Sommerliche Leichtigkeit war gleich zu Beginn angesagt. Das Trio eröffnete den Reigen mit «Herrschaft nomol» aus der Feder von Willi Valotti. Der virtuos ausgekleidete Schottisch kündigte die Motive an, welche die Liederauswahl dann variierte: Lebenslust, Naturstimmungen, Liebesglück und Liebesleid. Alles versetzt mit einem Schuss Nachdenklichkeit, aber auch Humor und Volkswitz.

Den Anfang des Liedprogramms machten stimmungsvolle Lieder von Hans Roelli, welche in ihrer Verträumtheit und Melancholie auch heute noch beeindrucken. Dem schlossen sich Volkslieder in schweizerdeutscher Mundart an. In der Vortragsweise der Kantorinnen und Kantoren wurden daraus unpathetische luftige Gebilde voller Zartheit und Energie.

Es folgten ebenso kunstvoll vorgetragene bekannte und weniger bekannte Lieder aus den anderen Schweizer Sprachregionen, das stimmungsvolle «La Sera sper il lag» nach einem Gedicht von Flurin Camathias, das bekannte «Le vieux chalet» von Bovet und das mit italienischem Temperament spritzig präsentierte «Teresina Bella». Den Abschluss machten innige bis sehnsüchtige Weisen aus der deutschen Liedertradition, wobei auch hier wieder das allzu Romantische durch einen Spritzer Witz aufgemischt wurde, spürbar vor allem in der höchst vergnüglichen Version von «Der Kuckuck und der Esel».

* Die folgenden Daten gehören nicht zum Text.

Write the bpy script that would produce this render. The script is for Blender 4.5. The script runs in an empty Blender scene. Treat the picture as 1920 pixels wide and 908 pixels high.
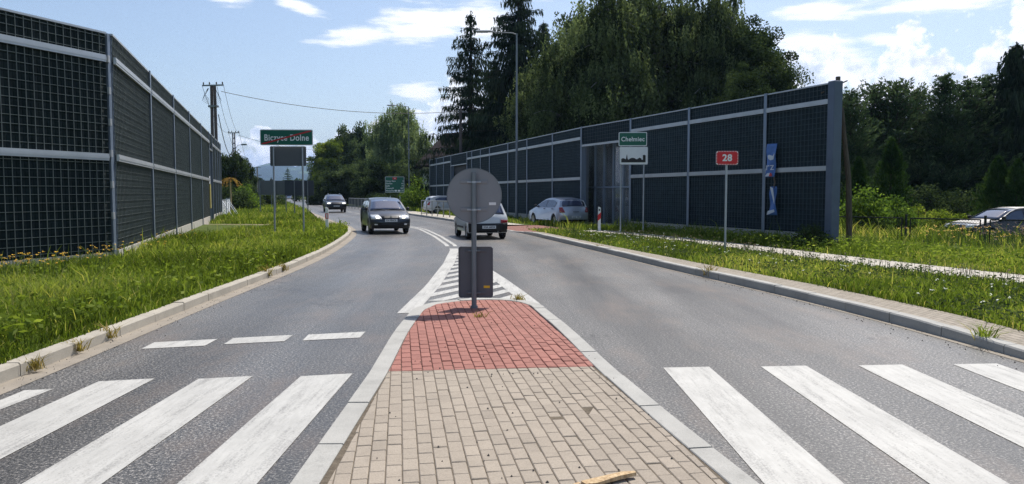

Der Abend klang mit «Der Mond ist aufgegangen» aus, in seiner stimmungsvollen Schlichtheit unerreicht und immer wieder neu ergreifend. Die Kantorinnen und Kantoren unter der Leitung ihres scheidenden Dirigenten Markus Leimgruber zeichneten sich einmal mehr durch grosse Homogenität des Klanges aus, auch deutliches Sprechen. Die Arrangements verfremdeten das vermeintlich Bekannte in anregender Form. Es wurde vieles neu oder anders hörbar.